Portrait of a Lady on Fire

Portrait of a Lady on Fire ★★★★★

This review may contain spoilers. I can handle the truth.

This review may contain spoilers.

This film deals with a lot of subtleties. It is slow for this reason. The actors take their time in saying their lines and the emptiness between each passage further highlights the isolation and loneliness felt in that island. If you notice, there are many times in the movie in which the two characters steal glances from each other, almost in a longing way. A glance was good enough for them to fall in love and that's what makes it powerful.

Can only describe this film like staring into a fireplace.

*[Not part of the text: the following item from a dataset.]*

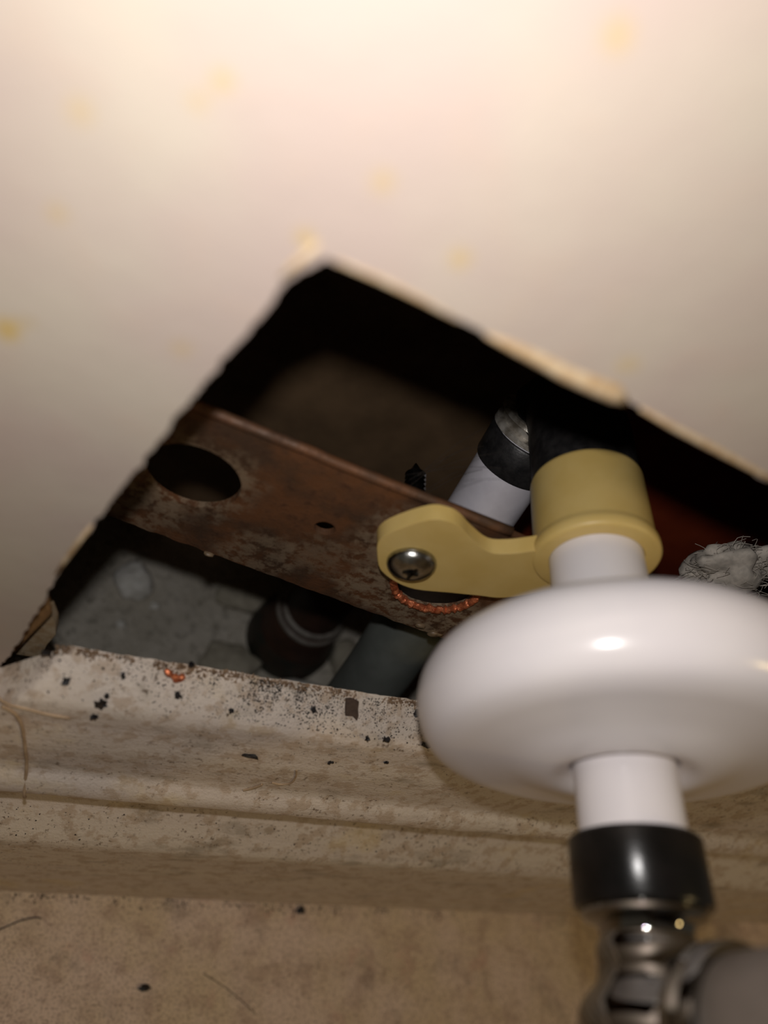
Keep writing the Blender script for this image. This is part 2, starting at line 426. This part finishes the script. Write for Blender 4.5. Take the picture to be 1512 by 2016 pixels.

Like staring at a beautiful portrait. GORGEOUS film. My goodness. Gonna need a fire extinguisher for next time because I’m feelin’ hot now.

One of the main themes of this movie is Orpheus and Eurydice, Marianne is Orpheus who travels to the island (in a way it is hell) to meet his bride Eurydice (Heloise). Heloise and Eurydice suffer the same hellish and unchanging fate they cannot escape from, and as the movie suggests, both accept. Then there comes the concept of love. Marianne (Orpheus) as the artist/poet deals with love in the form of memory. In the last scene, Marianne is the only one who sees Heloise, and she is comforted by the sight alone. She continuously draws Heloise for her own pleasure, and memory. While Heloise only needs a rough sketch on a book. Returning to the scene, however, Heloise remembers Marianne by the music that is played, the music stirs her love. She does not need a sight. In a way, she feels Marianne by the other senses.

For the abortion sub-plot, I don't think there is a deeper meaning other than it was used as a device for the two to grow closer together. Also, this movie deals with female relationships. It was nice to see women friendships, especially in a movie without male characters.

For the dress on fire, it was not the first time Heloise was on fire. The first time was when Marianne burned her painting and it began on her chest (the heart, maybe). I remember one of the characters claimed that this is where they wanted to kiss the other for the first time. This scene is also the first in which we see Heloise smiling, so much so that she doesn't notice her dress catch on fire. She moves away from the fire, but still holds the gaze of Marianne. Heloise lived an unchangeable fate that she despised and her sister killed herself for it, but at that moment she didn't care. Her lover was there. Or at least thats how I interpreted it.